Act three: a pendant. The framing has changed - he is no longer the scrappy teenager doing public service - but the instinct is the same. Build a small thing very quickly, then ride the discourse. Friend is the discourse.
The seed round was $2.5M. The domain was $1.8M. The math is its own thesis.
The poster designs were deliberately under-art-directed. Sharpies finished the campaign.
After users complained, the founder edited Friend's personality. He called it a lobotomy.
Friend's filings list Round Rock, Texas - same zip code energy as Dell. The team itself sits in San Francisco.
At one SF event, a Friend wearer was accused of "wearing a wire." She never wore it in public again.
It is still 2025. The train pulls in.
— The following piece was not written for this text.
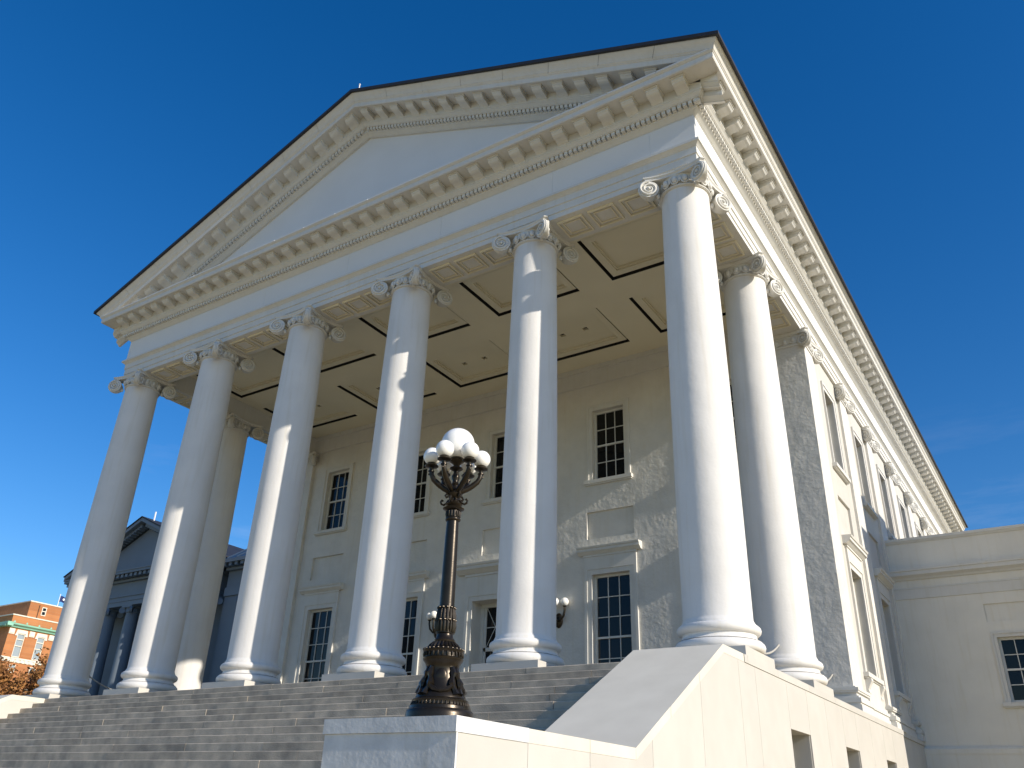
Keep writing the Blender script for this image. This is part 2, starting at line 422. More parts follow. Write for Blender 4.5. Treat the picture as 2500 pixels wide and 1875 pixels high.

The poster has been replaced again - another expanse of expensive white. Someone has already started on it. A smiley face, a phone number, a single word in red Sharpie: why. The graffiti, like the pendant, listens before it answers.
Friend hasn't fixed the loneliness crisis. It hasn't fixed the AI backlash either. What it has done is make both legible - the want and the wariness, hung side by side on a $129 string. A pendant for the people who would talk to anyone, advertised on the wall to the people who would talk to no one. The platform empties out. The poster stays. The conversation continues, with or without you.